## START

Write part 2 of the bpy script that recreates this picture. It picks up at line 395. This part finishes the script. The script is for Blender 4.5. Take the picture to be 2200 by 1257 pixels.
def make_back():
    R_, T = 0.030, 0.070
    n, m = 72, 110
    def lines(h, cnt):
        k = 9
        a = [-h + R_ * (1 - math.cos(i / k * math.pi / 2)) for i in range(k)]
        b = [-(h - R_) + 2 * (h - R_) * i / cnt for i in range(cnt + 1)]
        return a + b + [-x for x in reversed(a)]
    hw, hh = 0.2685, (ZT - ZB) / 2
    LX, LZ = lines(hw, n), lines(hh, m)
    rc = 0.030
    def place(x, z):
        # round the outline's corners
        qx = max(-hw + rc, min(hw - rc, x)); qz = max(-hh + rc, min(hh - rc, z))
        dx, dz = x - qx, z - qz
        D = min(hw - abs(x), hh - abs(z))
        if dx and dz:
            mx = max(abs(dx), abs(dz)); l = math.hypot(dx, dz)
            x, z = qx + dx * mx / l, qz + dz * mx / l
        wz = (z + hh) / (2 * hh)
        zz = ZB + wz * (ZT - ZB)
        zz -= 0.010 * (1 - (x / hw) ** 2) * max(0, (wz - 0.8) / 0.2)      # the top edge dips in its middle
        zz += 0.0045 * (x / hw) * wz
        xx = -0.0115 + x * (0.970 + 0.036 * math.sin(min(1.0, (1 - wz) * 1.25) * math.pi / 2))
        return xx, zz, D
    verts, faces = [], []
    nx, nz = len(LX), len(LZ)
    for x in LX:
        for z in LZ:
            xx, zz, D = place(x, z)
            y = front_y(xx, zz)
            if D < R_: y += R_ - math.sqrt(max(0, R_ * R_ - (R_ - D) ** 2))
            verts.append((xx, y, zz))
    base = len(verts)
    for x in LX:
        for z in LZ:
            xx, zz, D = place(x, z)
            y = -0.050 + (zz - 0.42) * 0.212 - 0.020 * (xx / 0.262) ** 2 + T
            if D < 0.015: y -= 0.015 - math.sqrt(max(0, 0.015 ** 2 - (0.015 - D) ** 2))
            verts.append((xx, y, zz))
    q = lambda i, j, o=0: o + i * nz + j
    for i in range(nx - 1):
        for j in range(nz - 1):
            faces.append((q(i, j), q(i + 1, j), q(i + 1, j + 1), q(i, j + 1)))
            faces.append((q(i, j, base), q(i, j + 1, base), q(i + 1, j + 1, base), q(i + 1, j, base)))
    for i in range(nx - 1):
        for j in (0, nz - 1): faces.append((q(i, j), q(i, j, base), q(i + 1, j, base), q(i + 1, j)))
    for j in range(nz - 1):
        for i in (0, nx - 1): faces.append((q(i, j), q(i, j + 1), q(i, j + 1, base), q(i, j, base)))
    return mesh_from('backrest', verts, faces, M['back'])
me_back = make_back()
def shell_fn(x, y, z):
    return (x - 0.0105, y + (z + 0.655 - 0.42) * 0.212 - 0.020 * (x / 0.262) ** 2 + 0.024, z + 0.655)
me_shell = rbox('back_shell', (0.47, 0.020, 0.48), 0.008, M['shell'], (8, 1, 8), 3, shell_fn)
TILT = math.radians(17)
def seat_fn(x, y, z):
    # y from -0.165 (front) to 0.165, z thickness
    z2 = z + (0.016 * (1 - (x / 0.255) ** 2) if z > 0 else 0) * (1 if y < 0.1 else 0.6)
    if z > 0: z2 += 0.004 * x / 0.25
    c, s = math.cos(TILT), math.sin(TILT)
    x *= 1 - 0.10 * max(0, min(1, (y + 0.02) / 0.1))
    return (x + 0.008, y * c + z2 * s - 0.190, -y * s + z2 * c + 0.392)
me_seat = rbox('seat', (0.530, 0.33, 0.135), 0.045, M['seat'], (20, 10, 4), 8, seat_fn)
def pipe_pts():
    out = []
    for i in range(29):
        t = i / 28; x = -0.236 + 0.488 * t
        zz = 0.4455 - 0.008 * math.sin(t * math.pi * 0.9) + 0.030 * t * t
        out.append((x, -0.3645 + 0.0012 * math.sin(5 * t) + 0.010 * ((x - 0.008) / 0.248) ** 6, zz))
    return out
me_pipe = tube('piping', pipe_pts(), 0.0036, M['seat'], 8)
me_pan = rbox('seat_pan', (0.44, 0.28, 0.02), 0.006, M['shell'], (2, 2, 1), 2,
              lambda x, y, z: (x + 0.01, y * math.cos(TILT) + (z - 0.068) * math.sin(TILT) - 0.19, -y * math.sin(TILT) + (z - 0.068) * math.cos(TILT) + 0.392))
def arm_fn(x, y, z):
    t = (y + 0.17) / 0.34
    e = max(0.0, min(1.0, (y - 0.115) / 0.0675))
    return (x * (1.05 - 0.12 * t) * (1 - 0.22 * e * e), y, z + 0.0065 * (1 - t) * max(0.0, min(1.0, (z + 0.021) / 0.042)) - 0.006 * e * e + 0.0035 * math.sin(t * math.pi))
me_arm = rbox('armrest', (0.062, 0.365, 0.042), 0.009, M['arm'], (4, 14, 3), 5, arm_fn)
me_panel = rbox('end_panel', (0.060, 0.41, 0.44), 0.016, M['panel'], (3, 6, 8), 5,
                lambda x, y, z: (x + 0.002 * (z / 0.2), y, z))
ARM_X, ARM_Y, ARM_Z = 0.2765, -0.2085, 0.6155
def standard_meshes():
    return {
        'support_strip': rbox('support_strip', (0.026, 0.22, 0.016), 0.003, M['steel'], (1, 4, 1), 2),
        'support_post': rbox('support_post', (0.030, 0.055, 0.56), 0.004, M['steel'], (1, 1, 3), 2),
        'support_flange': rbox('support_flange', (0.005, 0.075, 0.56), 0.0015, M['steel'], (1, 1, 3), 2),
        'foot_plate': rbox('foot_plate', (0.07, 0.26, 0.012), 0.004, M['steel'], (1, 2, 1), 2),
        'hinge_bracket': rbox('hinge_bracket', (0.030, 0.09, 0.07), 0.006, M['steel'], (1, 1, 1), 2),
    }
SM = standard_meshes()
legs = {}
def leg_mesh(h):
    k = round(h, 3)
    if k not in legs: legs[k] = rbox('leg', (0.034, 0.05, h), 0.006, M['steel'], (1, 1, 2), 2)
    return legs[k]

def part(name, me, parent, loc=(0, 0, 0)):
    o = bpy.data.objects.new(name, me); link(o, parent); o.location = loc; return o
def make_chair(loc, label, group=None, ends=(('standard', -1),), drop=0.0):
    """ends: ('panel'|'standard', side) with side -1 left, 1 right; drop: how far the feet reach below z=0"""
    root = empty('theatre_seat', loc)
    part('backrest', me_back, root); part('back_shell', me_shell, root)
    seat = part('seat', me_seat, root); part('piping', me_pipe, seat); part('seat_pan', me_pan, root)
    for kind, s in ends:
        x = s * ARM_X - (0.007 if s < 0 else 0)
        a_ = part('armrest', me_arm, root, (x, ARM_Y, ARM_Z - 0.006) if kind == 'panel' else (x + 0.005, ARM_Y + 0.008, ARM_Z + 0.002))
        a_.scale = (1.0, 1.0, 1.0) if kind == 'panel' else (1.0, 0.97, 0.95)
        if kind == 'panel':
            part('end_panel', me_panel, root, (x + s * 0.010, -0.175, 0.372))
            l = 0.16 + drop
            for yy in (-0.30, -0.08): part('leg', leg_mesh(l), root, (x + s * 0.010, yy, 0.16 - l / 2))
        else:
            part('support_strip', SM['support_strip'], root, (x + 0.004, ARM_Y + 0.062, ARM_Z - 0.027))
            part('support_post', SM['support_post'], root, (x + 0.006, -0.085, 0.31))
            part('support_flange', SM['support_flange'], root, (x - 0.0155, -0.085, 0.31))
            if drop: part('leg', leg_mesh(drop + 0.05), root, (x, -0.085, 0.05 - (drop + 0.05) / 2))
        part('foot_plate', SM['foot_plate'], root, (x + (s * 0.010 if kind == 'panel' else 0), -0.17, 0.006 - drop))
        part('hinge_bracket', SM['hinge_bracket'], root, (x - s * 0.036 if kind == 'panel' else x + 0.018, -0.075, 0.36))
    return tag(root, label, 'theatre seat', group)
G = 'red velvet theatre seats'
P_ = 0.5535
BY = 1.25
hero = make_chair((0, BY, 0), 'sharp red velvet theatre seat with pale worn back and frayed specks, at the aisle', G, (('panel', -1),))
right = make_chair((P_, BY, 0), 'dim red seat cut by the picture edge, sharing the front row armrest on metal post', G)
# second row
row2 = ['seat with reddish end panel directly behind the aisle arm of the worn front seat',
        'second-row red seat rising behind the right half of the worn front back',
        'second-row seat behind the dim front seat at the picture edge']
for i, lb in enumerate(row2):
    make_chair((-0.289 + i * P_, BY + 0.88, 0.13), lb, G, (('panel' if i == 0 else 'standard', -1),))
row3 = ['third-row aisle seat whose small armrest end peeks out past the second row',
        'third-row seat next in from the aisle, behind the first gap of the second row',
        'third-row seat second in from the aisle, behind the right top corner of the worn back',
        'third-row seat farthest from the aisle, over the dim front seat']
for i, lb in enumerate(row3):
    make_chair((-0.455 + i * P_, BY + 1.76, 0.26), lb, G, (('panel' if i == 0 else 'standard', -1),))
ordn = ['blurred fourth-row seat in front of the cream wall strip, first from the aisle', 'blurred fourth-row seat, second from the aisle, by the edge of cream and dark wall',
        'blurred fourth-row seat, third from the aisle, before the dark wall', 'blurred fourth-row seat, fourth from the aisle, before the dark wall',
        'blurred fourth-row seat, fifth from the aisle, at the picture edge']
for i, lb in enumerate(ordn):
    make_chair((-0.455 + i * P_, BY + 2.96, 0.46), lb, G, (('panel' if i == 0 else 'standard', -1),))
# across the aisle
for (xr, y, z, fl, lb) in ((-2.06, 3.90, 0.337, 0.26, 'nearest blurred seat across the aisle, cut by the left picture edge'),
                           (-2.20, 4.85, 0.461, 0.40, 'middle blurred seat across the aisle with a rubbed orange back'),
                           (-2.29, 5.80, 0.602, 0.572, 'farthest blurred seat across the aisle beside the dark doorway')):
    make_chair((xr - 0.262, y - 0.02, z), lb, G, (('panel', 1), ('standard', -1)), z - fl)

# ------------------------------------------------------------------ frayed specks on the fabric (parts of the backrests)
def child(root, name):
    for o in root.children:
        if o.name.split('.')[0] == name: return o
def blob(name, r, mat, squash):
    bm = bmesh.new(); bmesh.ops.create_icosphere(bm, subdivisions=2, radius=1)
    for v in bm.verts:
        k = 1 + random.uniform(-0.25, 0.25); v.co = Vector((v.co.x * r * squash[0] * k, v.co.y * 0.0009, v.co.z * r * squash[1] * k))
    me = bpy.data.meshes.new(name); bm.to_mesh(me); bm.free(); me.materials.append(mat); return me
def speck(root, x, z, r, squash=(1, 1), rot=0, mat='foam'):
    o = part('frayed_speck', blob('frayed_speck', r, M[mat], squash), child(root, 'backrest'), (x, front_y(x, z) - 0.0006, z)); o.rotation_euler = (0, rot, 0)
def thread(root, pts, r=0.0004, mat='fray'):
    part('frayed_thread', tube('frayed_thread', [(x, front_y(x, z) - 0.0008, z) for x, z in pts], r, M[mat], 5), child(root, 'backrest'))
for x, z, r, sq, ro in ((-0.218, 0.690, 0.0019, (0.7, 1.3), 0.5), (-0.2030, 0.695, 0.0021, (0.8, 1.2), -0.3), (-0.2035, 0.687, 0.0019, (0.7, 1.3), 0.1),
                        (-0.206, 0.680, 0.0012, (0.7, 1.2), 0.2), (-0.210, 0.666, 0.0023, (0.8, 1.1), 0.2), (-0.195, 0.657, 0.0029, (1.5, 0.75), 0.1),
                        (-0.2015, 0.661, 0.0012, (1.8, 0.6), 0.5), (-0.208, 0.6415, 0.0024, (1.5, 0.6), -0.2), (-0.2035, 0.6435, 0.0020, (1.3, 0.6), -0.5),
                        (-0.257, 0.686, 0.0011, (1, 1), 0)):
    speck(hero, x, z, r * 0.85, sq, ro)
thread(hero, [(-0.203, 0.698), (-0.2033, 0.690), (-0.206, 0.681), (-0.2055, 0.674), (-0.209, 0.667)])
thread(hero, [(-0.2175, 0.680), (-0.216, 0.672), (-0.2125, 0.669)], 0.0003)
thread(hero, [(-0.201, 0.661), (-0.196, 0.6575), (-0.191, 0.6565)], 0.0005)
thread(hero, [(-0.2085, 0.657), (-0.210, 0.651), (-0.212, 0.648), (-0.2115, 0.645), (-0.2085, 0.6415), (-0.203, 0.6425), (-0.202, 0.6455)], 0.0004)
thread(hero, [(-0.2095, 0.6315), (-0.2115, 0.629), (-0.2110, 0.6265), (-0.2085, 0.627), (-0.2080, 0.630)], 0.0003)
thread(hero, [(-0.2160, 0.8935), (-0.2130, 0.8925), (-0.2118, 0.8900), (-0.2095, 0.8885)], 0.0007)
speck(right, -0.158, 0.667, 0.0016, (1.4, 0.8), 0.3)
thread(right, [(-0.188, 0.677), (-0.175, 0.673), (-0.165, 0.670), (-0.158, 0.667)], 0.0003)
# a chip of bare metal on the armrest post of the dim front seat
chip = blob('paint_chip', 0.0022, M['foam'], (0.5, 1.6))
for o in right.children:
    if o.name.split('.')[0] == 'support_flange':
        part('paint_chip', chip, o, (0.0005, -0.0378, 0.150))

## END

Scan the material above. Copy each line where "picture" occurs.

▸ **FULL RESPONSE**
Write part 2 of the bpy script that recreates this picture. It picks up at line 395. This part finishes the script. The script is for Blender 4.5. Take the picture to be 2200 by 1257 pixels.
right = make_chair((P_, BY, 0), 'dim red seat cut by the picture edge, sharing the front row armrest on metal post', G)
        'second-row seat behind the dim front seat at the picture edge']
        'blurred fourth-row seat, fifth from the aisle, at the picture edge']
for (xr, y, z, fl, lb) in ((-2.06, 3.90, 0.337, 0.26, 'nearest blurred seat across the aisle, cut by the left picture edge'),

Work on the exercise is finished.